Patterson Frozen Foods, others ordered to hold annual shareholders' meetings in suit over family member dispute

By Charmaine Little | Sep 21, 2018

FRESNO – On Sept. 12, the Court of Appeal for the State of California in the 5th Appellate District reversed and remanded a court order that denied four siblings’ request to compel a family member to hold shareholders’ meetings.

The appeals court disagreed with Superior Court of Stanislaus County when it denied the motion to compel. It reversed and remanded the ruling and directed the Superior Court to summarily order annual shareholders’ meetings.

Christian, Anne, Jane and Thomas Ielmini sued Patterson Frozen Foods, the company their late father, John Ielmini, shared fifty-fifty with his first cousin, Angelo Ielmini. The company, along with Valley Frozen Foods Inc. and Del Puerto Farms Inc. were collectively known as the Ielmini Entities in the ruling.

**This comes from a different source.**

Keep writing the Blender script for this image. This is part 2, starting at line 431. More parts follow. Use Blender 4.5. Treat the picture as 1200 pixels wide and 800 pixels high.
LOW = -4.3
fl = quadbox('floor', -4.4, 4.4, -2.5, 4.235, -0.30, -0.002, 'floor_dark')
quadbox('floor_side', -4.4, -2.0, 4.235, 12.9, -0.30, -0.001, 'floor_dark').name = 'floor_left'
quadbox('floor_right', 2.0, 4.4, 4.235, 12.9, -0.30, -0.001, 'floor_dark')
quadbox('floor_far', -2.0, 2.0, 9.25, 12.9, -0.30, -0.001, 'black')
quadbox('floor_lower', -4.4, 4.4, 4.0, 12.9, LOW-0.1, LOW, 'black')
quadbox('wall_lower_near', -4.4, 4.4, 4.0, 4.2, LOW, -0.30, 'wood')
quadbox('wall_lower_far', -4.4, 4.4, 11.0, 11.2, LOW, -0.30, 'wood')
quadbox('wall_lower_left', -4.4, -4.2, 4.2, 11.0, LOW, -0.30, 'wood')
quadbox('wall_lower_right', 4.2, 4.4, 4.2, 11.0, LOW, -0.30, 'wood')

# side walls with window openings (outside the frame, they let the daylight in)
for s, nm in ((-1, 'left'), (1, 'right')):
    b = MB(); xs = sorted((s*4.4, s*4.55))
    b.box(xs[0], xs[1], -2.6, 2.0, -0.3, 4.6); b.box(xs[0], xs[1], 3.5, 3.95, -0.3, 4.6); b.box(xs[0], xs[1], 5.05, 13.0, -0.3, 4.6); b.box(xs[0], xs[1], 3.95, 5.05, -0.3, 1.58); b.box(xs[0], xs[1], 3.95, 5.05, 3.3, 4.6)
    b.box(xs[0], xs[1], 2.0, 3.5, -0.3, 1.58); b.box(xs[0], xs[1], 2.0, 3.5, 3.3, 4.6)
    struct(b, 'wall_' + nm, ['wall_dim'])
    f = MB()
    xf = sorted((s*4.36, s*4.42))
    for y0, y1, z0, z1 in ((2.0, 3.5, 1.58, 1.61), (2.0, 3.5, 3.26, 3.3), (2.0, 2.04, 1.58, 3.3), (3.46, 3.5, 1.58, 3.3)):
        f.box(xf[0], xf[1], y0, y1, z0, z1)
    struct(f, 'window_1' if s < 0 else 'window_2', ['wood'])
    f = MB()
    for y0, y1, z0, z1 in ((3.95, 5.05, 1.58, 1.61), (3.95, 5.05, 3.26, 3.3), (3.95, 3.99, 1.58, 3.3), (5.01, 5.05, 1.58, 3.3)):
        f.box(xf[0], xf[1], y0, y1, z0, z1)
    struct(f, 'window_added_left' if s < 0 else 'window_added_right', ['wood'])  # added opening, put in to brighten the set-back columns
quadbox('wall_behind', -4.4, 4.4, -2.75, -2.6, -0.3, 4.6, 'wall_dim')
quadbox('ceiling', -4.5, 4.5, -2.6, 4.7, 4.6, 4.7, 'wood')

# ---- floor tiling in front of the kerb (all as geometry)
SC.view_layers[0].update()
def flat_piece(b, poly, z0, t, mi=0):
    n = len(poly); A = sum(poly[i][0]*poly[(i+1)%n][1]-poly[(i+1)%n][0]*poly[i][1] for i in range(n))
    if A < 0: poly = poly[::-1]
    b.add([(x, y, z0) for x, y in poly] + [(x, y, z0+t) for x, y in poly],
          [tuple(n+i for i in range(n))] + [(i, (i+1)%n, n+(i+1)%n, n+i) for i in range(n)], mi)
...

After John passed away in 2010, the ruling states he gave his portion of Ielmini Entities to his four children with each of them receiving 12.5 percent. Angelo allegedly used the control he had over the company, even though it was equal to the shares the siblings had as a whole, and refused to hold any yearly shareholders’ meetings for the Ielmini entities following John’s passing.

Because of his alleged actions, John’s children allege they haven’t been able to elect corporate directors that would serve on their behalf and represent their interests. They filed a lawsuit with the Stanislaus Superior Court in hopes of the court compelling Angelo to hold annual shareholders’ meetings.

While the Superior Court said granting the motion would infringe on a pending action in which Angelo is attempting to buy the siblings’ shares, the appeals court disagreed. It stated that Angelo is a co-equal owner of the shares, and doesn’t have any more rights than the siblings. It also pointed out California law orders businesses to hold yearly shareholders’ meetings in which directors will be elected.

While a section of the law gives the trial court authority to order an annual meeting, there was also a challenge that the section in question doesn’t mean holding shareholders’ meetings are require, but optional, and that the court can determine if it needs to be ordered, the appeals court disagreed. It pointed out the section of the regulation is the only way parties can compel a corporation to hold shareholders’ meetings. 

“Therefore, it would be inconsistent to require annual shareholders’ meetings, but also authorize courts to use unfettered discretion to determine whether shareholders’ meetings should be held,” the opinion states.

Considering this, the appeals court reversed and remanded the lower court’s order.